Given exercise: In the listing below, find the line with "except Exception: pass", then repeat exactly every line from the top through that one.

Data segment:
--- BEGIN ---

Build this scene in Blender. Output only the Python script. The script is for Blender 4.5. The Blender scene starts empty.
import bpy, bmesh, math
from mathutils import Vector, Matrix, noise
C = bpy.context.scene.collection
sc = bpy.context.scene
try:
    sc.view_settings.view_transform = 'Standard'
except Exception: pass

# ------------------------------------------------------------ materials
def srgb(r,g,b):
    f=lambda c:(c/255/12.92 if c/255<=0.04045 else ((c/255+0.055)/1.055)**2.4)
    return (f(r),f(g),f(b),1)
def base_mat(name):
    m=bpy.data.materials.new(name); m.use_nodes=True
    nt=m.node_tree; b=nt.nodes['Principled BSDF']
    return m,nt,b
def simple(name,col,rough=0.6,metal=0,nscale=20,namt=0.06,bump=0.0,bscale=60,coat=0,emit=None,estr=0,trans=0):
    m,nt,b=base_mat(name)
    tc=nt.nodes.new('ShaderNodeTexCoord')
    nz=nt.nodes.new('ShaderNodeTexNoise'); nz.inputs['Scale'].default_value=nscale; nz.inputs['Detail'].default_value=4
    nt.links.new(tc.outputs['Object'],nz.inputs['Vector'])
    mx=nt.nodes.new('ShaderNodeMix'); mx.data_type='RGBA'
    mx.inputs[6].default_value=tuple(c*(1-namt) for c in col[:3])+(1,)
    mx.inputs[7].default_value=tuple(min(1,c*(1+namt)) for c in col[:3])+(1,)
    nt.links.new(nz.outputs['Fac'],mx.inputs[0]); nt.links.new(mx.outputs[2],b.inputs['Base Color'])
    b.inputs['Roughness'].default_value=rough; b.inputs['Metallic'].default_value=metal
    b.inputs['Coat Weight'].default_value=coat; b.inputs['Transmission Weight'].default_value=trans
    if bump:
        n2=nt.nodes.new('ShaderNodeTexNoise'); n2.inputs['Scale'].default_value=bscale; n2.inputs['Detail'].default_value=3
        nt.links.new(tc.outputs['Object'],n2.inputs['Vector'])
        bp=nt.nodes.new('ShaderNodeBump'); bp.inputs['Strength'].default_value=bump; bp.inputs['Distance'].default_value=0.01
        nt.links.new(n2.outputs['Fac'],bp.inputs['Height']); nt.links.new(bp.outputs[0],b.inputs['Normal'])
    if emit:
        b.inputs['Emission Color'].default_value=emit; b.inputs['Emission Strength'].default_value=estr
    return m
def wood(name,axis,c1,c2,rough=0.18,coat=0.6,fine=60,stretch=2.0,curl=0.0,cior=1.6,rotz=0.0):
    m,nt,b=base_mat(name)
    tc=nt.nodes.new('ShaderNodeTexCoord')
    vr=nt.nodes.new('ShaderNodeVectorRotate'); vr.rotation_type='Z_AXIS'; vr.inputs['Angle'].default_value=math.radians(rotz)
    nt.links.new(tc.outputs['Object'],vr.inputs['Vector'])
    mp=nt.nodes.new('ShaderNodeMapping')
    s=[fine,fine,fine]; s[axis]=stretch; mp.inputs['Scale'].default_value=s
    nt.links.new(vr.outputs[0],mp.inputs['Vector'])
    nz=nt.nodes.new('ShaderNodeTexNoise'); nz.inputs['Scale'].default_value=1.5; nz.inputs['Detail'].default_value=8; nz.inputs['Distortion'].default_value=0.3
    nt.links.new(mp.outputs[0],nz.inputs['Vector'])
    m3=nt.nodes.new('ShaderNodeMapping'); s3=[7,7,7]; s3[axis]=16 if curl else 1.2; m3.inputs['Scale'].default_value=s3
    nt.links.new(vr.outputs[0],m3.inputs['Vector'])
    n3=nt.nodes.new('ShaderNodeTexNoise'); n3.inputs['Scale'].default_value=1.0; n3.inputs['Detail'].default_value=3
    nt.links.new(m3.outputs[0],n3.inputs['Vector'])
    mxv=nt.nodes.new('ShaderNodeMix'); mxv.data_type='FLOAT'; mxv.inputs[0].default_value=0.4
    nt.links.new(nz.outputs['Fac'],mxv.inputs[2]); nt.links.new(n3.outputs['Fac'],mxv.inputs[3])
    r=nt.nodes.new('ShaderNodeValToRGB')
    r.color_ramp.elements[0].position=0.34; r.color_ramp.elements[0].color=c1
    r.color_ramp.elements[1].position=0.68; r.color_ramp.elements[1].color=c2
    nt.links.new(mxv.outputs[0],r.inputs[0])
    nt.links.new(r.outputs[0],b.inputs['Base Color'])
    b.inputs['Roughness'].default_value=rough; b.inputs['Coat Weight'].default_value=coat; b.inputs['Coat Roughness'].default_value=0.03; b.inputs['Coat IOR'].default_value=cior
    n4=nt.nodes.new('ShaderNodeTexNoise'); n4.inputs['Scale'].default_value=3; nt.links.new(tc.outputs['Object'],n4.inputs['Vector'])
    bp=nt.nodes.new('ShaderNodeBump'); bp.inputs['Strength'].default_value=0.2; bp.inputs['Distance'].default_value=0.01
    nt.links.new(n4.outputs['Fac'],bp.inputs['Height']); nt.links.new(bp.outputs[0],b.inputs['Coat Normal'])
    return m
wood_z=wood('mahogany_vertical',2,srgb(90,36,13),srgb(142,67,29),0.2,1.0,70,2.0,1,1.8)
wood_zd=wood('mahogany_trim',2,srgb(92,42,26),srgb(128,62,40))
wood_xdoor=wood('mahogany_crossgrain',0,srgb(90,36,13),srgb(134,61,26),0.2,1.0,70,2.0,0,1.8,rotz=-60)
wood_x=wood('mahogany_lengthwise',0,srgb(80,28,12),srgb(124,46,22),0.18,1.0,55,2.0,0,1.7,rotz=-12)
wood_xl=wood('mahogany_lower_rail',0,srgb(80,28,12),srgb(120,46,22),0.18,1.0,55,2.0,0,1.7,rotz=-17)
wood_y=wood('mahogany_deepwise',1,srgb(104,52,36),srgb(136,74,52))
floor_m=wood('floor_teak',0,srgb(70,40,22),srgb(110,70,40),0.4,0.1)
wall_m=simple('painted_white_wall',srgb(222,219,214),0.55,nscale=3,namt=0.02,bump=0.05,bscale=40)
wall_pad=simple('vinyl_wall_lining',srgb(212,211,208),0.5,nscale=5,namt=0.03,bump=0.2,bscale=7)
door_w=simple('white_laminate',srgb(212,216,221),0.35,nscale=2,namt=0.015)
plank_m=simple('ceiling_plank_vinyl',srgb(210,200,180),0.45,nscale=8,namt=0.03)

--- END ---

Exercise answer:
Build this scene in Blender. Output only the Python script. The script is for Blender 4.5. The Blender scene starts empty.
import bpy, bmesh, math
from mathutils import Vector, Matrix, noise
C = bpy.context.scene.collection
sc = bpy.context.scene
try:
    sc.view_settings.view_transform = 'Standard'
except Exception: pass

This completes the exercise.